Start of Record extracts
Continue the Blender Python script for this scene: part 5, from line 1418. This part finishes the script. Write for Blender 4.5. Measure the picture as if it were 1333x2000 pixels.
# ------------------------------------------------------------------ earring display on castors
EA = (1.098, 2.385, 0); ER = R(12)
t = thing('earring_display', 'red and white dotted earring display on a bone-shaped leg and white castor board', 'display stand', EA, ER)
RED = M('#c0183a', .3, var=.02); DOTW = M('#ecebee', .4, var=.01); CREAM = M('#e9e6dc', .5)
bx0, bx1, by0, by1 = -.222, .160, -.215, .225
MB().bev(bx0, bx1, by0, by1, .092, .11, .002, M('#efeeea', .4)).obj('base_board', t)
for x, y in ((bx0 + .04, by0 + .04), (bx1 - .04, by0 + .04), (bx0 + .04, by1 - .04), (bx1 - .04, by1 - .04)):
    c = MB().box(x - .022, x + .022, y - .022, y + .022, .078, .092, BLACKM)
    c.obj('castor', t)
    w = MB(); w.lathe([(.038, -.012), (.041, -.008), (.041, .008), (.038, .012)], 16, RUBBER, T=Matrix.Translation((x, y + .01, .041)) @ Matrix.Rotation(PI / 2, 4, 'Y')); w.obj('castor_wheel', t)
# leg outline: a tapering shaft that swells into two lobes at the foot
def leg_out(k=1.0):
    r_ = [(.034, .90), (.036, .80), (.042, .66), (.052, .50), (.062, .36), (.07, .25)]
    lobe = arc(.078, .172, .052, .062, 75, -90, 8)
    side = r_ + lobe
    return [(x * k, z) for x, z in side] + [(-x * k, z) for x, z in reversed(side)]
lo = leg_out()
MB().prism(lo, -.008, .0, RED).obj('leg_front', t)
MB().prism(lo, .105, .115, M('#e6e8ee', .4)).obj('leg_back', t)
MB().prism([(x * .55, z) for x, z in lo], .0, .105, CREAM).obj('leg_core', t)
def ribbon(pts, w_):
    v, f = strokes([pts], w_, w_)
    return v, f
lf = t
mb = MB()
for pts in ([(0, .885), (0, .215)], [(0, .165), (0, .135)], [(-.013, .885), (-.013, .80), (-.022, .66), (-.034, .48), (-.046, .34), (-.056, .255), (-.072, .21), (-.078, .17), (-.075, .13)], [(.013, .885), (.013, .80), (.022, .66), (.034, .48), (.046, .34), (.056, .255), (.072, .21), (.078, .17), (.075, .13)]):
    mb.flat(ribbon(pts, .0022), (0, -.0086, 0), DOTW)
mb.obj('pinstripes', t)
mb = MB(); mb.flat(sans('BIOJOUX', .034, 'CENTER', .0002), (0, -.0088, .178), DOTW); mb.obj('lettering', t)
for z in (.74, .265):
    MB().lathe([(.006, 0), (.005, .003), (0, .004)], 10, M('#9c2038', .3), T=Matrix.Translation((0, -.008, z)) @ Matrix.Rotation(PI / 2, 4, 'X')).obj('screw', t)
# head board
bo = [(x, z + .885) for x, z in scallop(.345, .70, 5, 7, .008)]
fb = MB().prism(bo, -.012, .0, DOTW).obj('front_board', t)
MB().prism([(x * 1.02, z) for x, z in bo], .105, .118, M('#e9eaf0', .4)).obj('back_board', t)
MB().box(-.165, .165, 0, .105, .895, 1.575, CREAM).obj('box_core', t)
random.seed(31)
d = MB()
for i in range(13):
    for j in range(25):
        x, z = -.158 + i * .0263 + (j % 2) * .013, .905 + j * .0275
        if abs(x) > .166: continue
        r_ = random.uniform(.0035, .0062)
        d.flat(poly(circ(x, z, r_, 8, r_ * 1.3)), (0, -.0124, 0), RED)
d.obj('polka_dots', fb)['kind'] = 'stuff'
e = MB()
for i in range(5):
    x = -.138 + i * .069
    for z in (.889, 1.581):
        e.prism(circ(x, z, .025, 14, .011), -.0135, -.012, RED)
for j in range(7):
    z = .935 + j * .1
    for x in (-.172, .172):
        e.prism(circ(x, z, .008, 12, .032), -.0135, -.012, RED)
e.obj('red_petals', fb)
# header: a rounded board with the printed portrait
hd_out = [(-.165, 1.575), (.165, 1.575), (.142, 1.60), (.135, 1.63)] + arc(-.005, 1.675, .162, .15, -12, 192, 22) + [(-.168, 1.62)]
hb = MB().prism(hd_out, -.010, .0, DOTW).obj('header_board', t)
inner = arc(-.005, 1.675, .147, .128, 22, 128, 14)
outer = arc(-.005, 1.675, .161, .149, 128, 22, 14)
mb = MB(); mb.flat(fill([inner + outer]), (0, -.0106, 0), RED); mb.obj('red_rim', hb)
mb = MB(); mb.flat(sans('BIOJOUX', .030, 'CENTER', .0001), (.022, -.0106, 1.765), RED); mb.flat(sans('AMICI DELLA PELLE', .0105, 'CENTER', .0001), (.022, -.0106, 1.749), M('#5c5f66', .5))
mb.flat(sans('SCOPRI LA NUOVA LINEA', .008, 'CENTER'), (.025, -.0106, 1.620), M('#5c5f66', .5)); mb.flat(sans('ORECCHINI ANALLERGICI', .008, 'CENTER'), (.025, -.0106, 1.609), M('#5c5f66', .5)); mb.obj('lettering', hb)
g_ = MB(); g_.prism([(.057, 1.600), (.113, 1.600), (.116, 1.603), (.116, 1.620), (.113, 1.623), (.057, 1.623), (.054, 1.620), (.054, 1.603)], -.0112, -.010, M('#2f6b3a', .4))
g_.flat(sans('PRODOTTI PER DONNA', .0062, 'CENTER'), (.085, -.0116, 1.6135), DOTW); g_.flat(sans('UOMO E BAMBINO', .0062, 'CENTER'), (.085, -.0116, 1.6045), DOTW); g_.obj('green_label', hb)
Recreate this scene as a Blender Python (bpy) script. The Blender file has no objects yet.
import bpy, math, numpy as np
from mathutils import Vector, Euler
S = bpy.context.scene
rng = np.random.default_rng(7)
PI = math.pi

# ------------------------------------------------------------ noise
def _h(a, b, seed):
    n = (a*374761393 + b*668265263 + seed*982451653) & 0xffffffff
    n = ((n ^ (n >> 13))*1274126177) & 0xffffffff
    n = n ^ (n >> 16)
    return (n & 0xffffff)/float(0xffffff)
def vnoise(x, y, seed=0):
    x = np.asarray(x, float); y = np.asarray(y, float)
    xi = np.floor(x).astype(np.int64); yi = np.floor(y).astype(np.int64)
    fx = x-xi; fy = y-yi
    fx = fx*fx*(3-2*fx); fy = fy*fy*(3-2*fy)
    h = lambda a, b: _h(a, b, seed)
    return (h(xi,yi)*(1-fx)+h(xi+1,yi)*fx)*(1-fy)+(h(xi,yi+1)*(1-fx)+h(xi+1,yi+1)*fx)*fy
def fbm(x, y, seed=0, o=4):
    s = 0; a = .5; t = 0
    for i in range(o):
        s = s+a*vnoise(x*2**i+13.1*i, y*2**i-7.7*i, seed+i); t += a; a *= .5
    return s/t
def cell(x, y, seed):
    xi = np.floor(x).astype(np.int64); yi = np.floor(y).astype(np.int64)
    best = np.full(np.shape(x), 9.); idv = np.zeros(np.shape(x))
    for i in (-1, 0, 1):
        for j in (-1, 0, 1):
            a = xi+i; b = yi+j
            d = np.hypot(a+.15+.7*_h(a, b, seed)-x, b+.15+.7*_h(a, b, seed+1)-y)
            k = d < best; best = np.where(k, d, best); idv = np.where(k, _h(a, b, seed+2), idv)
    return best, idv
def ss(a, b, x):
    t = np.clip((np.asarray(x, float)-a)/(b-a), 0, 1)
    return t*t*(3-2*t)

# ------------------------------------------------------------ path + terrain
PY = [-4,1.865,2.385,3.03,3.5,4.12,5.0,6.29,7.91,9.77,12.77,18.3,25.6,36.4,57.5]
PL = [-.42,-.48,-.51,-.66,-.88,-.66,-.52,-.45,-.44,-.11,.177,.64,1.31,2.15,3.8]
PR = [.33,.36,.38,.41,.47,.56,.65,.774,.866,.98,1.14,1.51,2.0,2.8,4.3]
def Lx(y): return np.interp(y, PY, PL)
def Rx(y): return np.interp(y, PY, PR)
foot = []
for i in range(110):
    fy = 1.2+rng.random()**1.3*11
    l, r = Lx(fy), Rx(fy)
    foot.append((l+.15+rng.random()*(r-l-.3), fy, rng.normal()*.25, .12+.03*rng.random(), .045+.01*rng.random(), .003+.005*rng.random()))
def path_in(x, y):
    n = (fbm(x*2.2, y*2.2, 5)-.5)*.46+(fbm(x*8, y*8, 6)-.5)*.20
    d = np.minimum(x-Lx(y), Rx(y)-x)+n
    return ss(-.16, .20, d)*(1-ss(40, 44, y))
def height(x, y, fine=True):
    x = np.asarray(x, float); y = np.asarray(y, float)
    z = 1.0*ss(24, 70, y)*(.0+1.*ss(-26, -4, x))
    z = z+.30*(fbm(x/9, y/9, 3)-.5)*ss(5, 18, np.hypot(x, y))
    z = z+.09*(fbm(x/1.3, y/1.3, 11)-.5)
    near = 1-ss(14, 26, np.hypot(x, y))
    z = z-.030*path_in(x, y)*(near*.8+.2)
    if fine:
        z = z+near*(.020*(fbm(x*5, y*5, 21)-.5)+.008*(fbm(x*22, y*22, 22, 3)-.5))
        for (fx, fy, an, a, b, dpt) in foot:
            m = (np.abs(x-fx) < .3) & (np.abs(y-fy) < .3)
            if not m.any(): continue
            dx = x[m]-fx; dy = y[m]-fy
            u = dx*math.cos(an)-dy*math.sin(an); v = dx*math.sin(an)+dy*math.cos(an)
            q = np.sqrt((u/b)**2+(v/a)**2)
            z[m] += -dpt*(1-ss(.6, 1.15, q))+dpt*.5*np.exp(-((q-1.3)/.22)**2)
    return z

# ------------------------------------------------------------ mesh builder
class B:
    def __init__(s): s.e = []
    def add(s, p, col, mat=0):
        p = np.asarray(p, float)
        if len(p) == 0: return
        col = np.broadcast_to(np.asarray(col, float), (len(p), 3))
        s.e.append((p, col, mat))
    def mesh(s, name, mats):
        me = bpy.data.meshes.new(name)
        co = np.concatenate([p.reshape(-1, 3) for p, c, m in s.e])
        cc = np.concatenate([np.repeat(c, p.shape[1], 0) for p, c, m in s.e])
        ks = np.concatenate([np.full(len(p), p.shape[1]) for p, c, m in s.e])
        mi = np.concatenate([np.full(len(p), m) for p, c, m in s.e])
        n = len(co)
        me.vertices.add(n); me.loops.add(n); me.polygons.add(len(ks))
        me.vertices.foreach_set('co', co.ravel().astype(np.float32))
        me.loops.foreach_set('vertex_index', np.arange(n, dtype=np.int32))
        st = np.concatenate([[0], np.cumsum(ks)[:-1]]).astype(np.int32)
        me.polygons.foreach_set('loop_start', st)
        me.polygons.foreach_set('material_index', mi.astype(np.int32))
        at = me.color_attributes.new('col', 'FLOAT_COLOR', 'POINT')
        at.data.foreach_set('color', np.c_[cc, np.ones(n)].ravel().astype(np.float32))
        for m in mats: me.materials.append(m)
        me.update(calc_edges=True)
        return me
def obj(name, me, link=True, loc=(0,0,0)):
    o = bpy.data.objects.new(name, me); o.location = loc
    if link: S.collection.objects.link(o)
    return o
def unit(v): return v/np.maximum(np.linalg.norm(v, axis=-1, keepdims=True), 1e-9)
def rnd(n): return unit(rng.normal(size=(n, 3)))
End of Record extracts
Problem to work on: Retype exactly, and only, the lines from the one containing "Recreate this scene" through the one containing "PI = math.pi", both included.

Task result:
Recreate this scene as a Blender Python (bpy) script. The Blender file has no objects yet.
import bpy, math, numpy as np
from mathutils import Vector, Euler
S = bpy.context.scene
rng = np.random.default_rng(7)
PI = math.pi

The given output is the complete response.